60’s Revival, Manhattan Office Stripe Mural

We were hired to create a modernist office mural for an investment banker on State Street in Manhattan.   The client wanted to liven up the employee lounge area.  His ultimate goal was to offer a place for relaxation but also to casually discuss projects.  The finished product was well received by employees as a “non-corporate” look.

We decided on a fun mural on a prominent curved wall in the space  (27’ x 8’)– bright and playful, but also conservative, since they are bankers, after all.

I’ve seen a trend for the 60’s revival in today’s office space — no surprise as “Mad Men” still holds the attention of viewers.

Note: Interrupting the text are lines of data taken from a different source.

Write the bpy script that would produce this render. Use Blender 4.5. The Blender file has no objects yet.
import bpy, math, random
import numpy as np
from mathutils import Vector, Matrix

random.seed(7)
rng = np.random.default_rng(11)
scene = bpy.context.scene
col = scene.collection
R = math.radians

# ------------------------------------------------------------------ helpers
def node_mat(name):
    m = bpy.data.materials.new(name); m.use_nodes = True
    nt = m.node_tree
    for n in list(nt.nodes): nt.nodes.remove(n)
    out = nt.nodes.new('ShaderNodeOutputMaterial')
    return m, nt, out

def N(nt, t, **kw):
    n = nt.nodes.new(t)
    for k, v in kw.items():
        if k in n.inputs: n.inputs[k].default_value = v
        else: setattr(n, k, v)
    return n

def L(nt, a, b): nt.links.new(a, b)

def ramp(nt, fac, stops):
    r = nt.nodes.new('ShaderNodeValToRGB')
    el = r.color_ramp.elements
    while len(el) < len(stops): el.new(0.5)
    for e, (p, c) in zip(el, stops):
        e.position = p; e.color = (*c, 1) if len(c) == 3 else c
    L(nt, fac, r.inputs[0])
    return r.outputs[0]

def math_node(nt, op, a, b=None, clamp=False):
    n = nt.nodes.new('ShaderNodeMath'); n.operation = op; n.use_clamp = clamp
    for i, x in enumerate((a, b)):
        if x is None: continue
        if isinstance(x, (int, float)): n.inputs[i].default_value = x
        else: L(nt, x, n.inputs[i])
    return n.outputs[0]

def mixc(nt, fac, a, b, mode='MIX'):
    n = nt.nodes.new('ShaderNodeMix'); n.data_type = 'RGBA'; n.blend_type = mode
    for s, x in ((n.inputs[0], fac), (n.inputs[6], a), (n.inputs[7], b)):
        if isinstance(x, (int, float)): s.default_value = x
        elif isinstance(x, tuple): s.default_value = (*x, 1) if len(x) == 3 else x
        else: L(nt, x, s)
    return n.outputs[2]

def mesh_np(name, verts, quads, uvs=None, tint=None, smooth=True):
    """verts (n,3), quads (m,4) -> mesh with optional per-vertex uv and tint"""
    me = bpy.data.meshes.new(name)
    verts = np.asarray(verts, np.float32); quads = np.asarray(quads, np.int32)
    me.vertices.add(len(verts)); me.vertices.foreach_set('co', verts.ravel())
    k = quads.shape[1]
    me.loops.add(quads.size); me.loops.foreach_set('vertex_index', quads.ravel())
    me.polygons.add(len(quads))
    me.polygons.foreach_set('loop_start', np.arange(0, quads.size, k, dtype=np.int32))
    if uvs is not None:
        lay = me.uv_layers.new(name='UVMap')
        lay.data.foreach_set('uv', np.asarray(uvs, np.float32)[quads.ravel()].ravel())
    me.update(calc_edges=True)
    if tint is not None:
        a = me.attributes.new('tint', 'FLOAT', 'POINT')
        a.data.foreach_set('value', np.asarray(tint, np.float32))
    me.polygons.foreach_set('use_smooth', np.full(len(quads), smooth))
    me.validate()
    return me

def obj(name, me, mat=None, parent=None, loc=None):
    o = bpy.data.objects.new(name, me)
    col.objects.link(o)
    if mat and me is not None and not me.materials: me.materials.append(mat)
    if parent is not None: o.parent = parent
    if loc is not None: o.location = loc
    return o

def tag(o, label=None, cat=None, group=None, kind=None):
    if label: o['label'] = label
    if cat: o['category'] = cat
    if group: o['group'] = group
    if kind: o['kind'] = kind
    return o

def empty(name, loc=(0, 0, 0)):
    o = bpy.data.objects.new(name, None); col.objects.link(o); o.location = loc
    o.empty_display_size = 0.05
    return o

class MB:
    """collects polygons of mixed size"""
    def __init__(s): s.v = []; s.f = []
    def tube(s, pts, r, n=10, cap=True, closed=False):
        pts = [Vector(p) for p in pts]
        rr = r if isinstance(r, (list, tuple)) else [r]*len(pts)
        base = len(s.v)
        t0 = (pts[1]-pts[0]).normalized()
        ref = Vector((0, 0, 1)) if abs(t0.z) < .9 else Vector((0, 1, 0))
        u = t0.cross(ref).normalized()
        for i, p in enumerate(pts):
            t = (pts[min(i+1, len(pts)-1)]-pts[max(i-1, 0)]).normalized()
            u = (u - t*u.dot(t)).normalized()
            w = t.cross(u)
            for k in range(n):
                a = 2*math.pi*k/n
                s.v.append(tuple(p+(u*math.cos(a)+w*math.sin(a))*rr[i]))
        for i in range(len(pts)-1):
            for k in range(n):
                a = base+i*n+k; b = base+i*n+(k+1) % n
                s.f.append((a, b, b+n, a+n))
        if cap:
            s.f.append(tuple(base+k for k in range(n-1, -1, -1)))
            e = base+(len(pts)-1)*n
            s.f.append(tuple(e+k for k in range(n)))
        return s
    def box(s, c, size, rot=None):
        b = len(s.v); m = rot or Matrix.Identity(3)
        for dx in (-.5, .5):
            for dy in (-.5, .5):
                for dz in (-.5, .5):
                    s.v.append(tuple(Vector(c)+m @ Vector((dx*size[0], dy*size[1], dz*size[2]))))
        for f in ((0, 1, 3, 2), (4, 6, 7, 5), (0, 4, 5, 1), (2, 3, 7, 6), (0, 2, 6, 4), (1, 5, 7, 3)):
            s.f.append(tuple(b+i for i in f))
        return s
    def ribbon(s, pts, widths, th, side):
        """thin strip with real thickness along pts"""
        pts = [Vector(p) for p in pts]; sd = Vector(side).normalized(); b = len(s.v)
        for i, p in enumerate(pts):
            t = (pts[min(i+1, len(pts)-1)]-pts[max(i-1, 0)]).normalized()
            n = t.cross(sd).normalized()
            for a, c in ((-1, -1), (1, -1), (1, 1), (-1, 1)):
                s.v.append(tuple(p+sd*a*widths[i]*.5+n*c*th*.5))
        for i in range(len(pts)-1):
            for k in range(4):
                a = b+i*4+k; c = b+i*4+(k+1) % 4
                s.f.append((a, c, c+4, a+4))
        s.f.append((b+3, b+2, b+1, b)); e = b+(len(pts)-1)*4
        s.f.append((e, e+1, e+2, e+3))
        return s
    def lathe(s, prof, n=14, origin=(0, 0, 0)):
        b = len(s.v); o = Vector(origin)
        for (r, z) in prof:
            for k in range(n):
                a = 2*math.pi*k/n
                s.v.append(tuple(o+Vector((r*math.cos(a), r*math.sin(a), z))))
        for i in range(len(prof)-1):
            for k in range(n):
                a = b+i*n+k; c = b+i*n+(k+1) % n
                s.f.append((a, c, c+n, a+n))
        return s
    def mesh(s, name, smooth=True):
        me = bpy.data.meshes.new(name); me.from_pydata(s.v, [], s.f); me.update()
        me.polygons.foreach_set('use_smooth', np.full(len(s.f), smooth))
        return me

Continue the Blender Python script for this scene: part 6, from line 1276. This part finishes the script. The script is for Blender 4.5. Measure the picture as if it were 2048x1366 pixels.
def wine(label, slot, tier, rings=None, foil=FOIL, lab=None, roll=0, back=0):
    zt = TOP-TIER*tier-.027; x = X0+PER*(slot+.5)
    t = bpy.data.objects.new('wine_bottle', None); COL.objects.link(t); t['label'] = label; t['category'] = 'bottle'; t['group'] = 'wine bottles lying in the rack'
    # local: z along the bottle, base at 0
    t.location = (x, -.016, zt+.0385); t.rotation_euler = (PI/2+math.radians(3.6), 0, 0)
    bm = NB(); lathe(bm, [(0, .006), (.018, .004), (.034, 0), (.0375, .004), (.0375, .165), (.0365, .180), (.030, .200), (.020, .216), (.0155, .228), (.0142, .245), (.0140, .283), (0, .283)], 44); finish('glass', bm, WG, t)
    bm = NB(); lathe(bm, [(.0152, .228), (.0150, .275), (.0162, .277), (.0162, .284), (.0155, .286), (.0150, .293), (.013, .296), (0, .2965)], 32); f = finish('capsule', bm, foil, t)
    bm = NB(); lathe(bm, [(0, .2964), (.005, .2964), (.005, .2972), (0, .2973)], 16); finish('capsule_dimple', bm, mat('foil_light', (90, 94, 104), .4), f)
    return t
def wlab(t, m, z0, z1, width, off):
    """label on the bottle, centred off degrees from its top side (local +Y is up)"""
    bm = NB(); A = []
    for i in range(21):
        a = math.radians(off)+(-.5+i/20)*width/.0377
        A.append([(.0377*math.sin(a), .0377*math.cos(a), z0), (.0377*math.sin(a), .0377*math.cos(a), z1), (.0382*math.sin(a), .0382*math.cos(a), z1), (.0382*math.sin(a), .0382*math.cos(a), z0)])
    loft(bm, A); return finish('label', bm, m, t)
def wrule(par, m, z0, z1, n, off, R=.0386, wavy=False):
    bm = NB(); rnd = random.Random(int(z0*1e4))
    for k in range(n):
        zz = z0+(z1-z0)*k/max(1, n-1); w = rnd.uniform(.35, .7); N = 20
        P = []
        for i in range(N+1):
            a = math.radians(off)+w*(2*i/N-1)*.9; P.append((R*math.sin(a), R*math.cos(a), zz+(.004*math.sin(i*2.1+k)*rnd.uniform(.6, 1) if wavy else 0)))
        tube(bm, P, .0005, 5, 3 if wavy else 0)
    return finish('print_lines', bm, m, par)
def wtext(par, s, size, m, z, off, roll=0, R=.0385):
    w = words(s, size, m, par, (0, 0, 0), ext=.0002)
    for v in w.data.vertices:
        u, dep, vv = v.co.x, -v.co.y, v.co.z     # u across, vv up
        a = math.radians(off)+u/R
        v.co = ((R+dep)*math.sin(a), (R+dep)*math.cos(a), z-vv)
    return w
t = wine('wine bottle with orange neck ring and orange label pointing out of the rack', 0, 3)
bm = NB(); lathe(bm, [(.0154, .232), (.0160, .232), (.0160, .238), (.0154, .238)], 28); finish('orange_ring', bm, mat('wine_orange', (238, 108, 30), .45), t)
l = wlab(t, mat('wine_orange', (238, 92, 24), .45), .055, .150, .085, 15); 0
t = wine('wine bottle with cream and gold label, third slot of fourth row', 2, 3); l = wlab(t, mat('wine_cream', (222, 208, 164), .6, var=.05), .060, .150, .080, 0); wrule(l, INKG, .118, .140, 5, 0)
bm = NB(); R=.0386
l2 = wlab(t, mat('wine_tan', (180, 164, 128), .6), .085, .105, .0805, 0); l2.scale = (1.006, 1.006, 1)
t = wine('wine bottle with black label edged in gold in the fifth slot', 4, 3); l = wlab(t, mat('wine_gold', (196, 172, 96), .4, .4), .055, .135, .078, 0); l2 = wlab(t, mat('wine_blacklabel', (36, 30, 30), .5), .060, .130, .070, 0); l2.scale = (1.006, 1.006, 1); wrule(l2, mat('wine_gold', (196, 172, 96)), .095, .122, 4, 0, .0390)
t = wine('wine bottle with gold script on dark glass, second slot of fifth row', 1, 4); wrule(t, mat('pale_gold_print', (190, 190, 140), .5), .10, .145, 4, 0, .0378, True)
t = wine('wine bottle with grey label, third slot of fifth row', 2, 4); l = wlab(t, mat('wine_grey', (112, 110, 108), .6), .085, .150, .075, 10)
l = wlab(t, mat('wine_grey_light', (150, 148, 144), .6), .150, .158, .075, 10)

I looked through my library.  Two designers immediately caught my attention:  Alexander Girard (fantastic collection of striped fabric patterns used for commercial spaces and airlines) and Saul bass (graphic designer who illustrated for movies and corporate logos).  From my research, came idea for colored bands.

I enlisted my son, Roman – who is studying graphic design.  I gave him the assignment of working on color combinations using illustrator and Pantone colors. Once we had an overall palette of colors, we spent many hours working with different separations, rhythm of colors, and the degree of slant.  I didn’t want it to look like a bar code.

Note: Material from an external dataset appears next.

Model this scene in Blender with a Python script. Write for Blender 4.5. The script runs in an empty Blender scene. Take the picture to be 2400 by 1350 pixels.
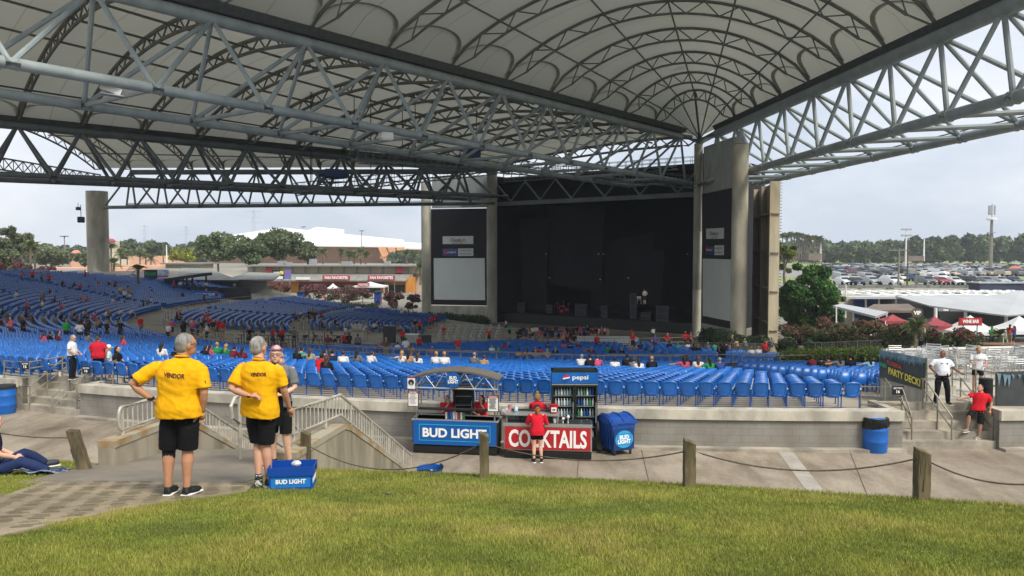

We started mixing almost 100 colors even though it was only 67 that we needed.  We made a strike of each tonality – constantly moving them around.  Once I was happy with the rhythm, we taped down the colored “matchsticks” in place.

Final maquette.

Then, the color mixing commenced.  How do mix all of these colors?  I use latex paint and tint further using GOLDEN Matte Fluid Acrylics.  Love those color shots – Pin me!!!

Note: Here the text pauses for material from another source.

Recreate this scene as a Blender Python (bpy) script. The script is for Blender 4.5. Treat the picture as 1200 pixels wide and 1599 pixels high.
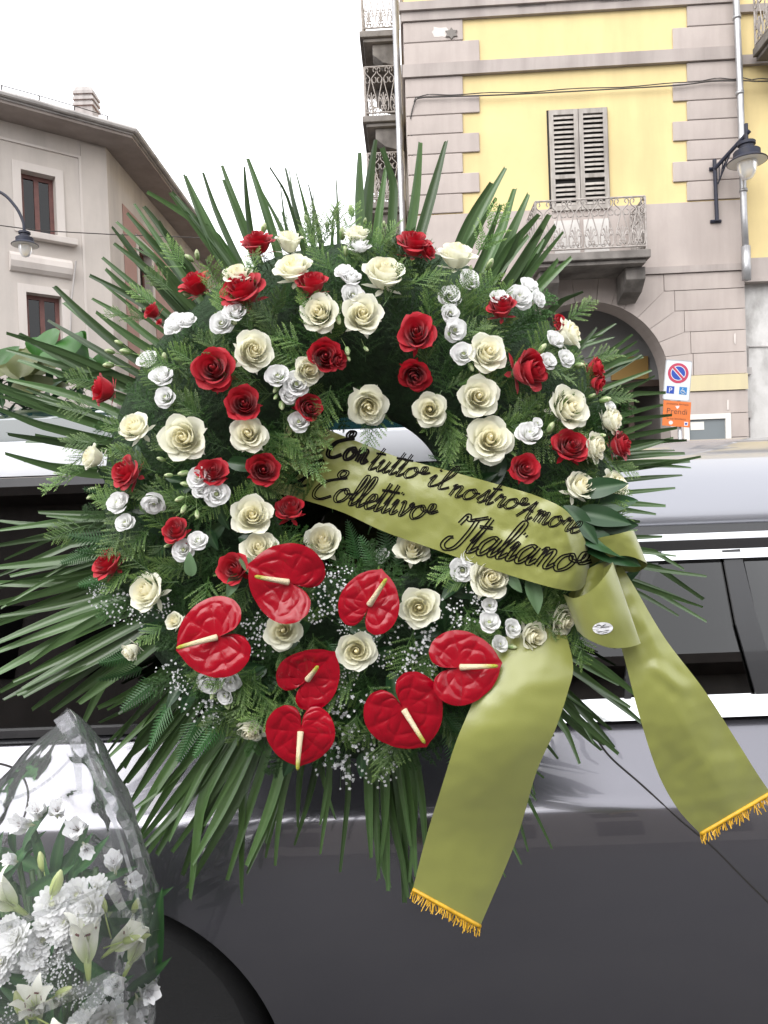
import bpy, math, random
import numpy as np
from mathutils import Vector, Matrix, noise

rad = math.radians
random.seed(7)
SC = bpy.context.scene
COL = SC.collection
for o in list(bpy.data.objects):
    bpy.data.objects.remove(o)

# ------------------------------------------------------------------ camera
F = 26 / 36 * 1599.0
CAMZ = 1.43
PITCH, ROLL = rad(0.9), rad(2.1)
_r0 = Vector((1, 0, 0)); _u0 = Vector((0, math.sin(PITCH), math.cos(PITCH)))
FWD = Vector((0, math.cos(PITCH), -math.sin(PITCH)))
RGT = _r0 * math.cos(ROLL) - _u0 * math.sin(ROLL)
UPV = _r0 * math.sin(ROLL) + _u0 * math.cos(ROLL)
CAM = Vector((0, 0, CAMZ))
cd = bpy.data.cameras.new('camera')
cd.lens = 26; cd.sensor_width = 36; cd.sensor_fit = 'AUTO'
cd.clip_start = 0.05; cd.clip_end = 500
cam = bpy.data.objects.new('camera', cd)
COL.objects.link(cam)
m3 = Matrix((RGT, UPV, -FWD)).transposed()
cam.matrix_world = Matrix.Translation(CAM) @ m3.to_4x4()
SC.camera = cam
SC.render.resolution_x = 768; SC.render.resolution_y = 1024

# ------------------------------------------------------------------ overcast sky and soft sun
SUN_EL, SUN_AZ = rad(44), rad(212)       # azimuth measured clockwise from +Y
w = bpy.data.worlds.new('World'); SC.world = w; w.use_nodes = True
nt = w.node_tree; nt.nodes.clear()
out = nt.nodes.new('ShaderNodeOutputWorld'); bg = nt.nodes.new('ShaderNodeBackground')
sky = nt.nodes.new('ShaderNodeTexSky'); sky.sky_type = 'NISHITA'; sky.sun_disc = False
sky.sun_elevation = SUN_EL; sky.sun_rotation = SUN_AZ
sky.air_density = 1.0; sky.dust_density = 6.0; sky.ozone_density = 1.0
hs = nt.nodes.new('ShaderNodeHueSaturation'); hs.inputs['Saturation'].default_value = 0.10
mx = nt.nodes.new('ShaderNodeMix'); mx.data_type = 'RGBA'      # cloud layer: even white veil over the sky
mx.inputs['Factor'].default_value = 0.75
mx.inputs['B'].default_value = (10.5, 10.6, 10.9, 1)
nt.links.new(sky.outputs[0], hs.inputs['Color']); nt.links.new(hs.outputs[0], mx.inputs['A'])
nt.links.new(mx.outputs['Result'], bg.inputs['Color'])
bg.inputs['Strength'].default_value = 0.15
nt.links.new(bg.outputs[0], out.inputs['Surface'])
sl = bpy.data.lights.new('sun', 'SUN'); sl.energy = 1.5; sl.angle = rad(70); sl.color = (1, 0.97, 0.93)
so = bpy.data.objects.new('sun', sl); COL.objects.link(so)
sd = Vector((math.sin(SUN_AZ) * math.cos(SUN_EL), math.cos(SUN_AZ) * math.cos(SUN_EL), math.sin(SUN_EL)))
so.rotation_euler = sd.to_track_quat('Z', 'Y').to_euler(); so.location = (0, 0, 30)
vs = SC.view_settings
vs.view_transform = 'Standard'; vs.look = 'None'; vs.gamma = 1; vs.use_curve_mapping = False
vs.exposure = 0.85
SC.render.engine = 'CYCLES'
SC.cycles.max_bounces = 8; SC.cycles.transparent_max_bounces = 24; SC.cycles.diffuse_bounces = 5
SC.cycles.glossy_bounces = 4

# ------------------------------------------------------------------ helpers
def ray(px, py):
    return RGT * ((px - 600) / F) + UPV * (-(py - 799.5) / F) + FWD

def P(px, py, Y):
    """the point of the place seen at that spot of the photograph, Y metres in front of the camera"""
    d = ray(px, py)
    return CAM + d * (Y / d.y)

W = {}
def _place(o, parent, M):
    COL.objects.link(o)
    if parent is not None:
        o.parent = parent
        o.matrix_parent_inverse = W[parent.name].inverted()
    o.matrix_basis = M
    W[o.name] = M
    return o

def obj(name, mesh, parent=None, M=None):
    return _place(bpy.data.objects.new(name, mesh), parent, M if M is not None else Matrix())

def tag(o, label=None, cat=None, group=None, kind=None):
    if label: o['label'] = label
    if cat: o['category'] = cat
    if group: o['group'] = group
    if kind: o['kind'] = kind
    return o

def thing(name, loc, label, cat, group=None):
    o = bpy.data.objects.new(name, None); o.empty_display_size = 0.1
    _place(o, None, Matrix.Translation(Vector(loc)))
    return tag(o, label, cat, group)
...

The process starts by making the marks

Calculations I made of each stripe as they varied in width and needed to fit within a 27’ space – including the slant!

Snapping lines with Roman (added flair, for style).  Don’t try this move, kids.

Taped off alternate stripes

Basing out the first coat – some stripes needed up to 4 coats!

Lunchtime view


Lots of dirty brushes on this job

Two fingers of bourbon and a Lucky Strike, anyone?








  1. James Herbst says

    Pierre and son
    Thank you for sharing your project…I am starting to switch to proceed after decades of working in solvent materials. I have so much to learn about the proceed line, at age 64, and do not want to always trust my intuition. Which blue tape did you use for the parameter demarcations? Thanks again for sharing.

  2. Beautiful! Love this concept.

    Your process reminds me of a color theory homework assignment I had back in college. We used coloraid, color paper cut into matchsticks, created 4 different sets of color combinations. One in grayscale.

  3. Loved hearing the whole process and seeing you work with your son!!!! Very interesting!